Senti-me algo alegre de que ela tivesse confiança em mim de que não me suicidaria pelo simples fato de ser criança. Sempre soube nadar e considerei que a questão do possível afogamento não era um problema. Perder-se poderia ser um problema, por isso pus meus pensamentos a atinar e, enquanto ultrapassava a terceira onda, voltei meu olhar atrás para marcar bem nosso guarda-sol que era único: desenhos gráficos em laranja, típicos da modernidade da década de 1960. Numa palavra: psicodélico. Desconhecia eu então a palavra “psicodélico”. Conhecesse, talvez tivesse podido descrevê-lo melhor aos que me acharam, e tivesse sido mais rapidamente repatriada. Fixei o desenho amalucado do guarda-sol em minha mente e entrei, despreocupada no mar. Afinal: alguém responsável estava de olho, né?

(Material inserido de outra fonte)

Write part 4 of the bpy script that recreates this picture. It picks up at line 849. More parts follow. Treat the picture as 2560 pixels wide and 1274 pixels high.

Ledo engano. Passou-se algum tempo. Desconhecia eu então a existência das correntes marítimas e achei que seria fácil quando eu estivesse cansada, simplesmente andar reto de volta à praia e procurar pelo guarda-sol único. Cansei-me e retornei à areia. Procurei ao guarda-sol. Sem sucesso. Sem sucesso. Sem sucesso.

Desconhecia eu que havia sido deslocada lateralmente pelas correntes marítimas algumas centenas de metros. Não me lembro se simplesmente comecei a chorar e alguém me abordou ou se eu pedi ajuda a alguém. Recordo-me de explicar para um grupo que estava a procurar minha família. E que nosso guarda-sol era com desenhos da cor de laranja.

Procuraram por algum tempo. Disse-lhes então que poderiam-me levar, de carro, para nossa casa, pois lá estavam meus avós. Perguntaram-me se eu saberia levá-los até à casa. Claro que podia, e concluí:

- Nossa casa fica perto do mercadinho Tropical. Chegando no mercadinho, é bem pertinho.

De fato, a nossa casa ficava perto do mercado Tropical. Porém não a casa alugada em Santos, mas minha casa permanente em Rio Claro. Mas eu era criança e não tinha noção de que Rio Claro, na verdade, fica há mais de 200 quilômetros de Santos. Era logo ali, estava eu certa.

De alguma forma consideraram razoável levar-me, guiados por uma criança de 5 anos, de carro, para meus avós. Lembro-me que fui trazida pela mão por um homem algo idoso para seu carro. E lembro-me que entrei, voluntariamente, de bom grado, sem nenhuma preocupação de que eu estivesse a correr qquer risco, no carro de um estranho. Guiado por minhas indicações, aquele senhor rodou por algum tempo, obviamente sem encontrar ao mercadinho que eu estava segura de ser tão pertinho.

Para minha sorte, ou por Divina Proteção, ele não tinha nenhuma intenção escusa a meu respeito. Quando percebeu que eu era incapaz de indicar a localização da casa, perguntou-me se eu lembrava onde haviam estacionado o carro.

É claro que eu lembrava. Encontramos a Caravan dourada, estacionada ainda no mesmo lugar. Considerou o senhor meu protetor em deixar um bilhete escrito no pára-brisa do carro avisando que eu fora encontrada e que me deixaria no Corpo de Bombeiros. Levou-me ao grupamento, onde passei algum tempo que não posso precisar na companhia dos soldados de bermudinha quando de súbito apareceu Regina, com o bilhete deixado no carro entre as mãos. Não pareceu-me preocupada, mas simplesmente enervada e aborrecida pelo dissabor.

Curioso é que, mais do que ela ter me procurado e encontrado; eu, aos 5 anos, fui a secundária responsável por ter sido repatriada. E que a Divina Providência seja a principal responsável por eu não ter tido minha trajetória vulnerável interceptada por um maníaco pedófilo, ou ter-me perdido “para todo o sempre”...

O motivo da feitura deste texto não é apenas expurgar uma má e antiga memória, mas alertar ao pais para que não deixem seus filhos pequenos vulneráveis na praia, pois eles podem não ter a mesma sorte que eu tive de encontrar pessoas honestas em seu caminho.

Alertem a seus filhos para JAMAIS entrarem no carro de um estranho, por mais “amigável” que ele pareça. Ensinem-lhes a, sempre, procurar um “guarda”, policial, ou bombeiro. E que, na praia, deve-se tomar como ponto de referência algo maior que um guarda-sol, como um quiosque ou prédio particular da orla. Outras vezes em que, ainda criança, entrei no mar sozinha, fui mais esperta: guardei em minha memória à frente de qual prédio estava a entrar no mar. E não deu mais erro.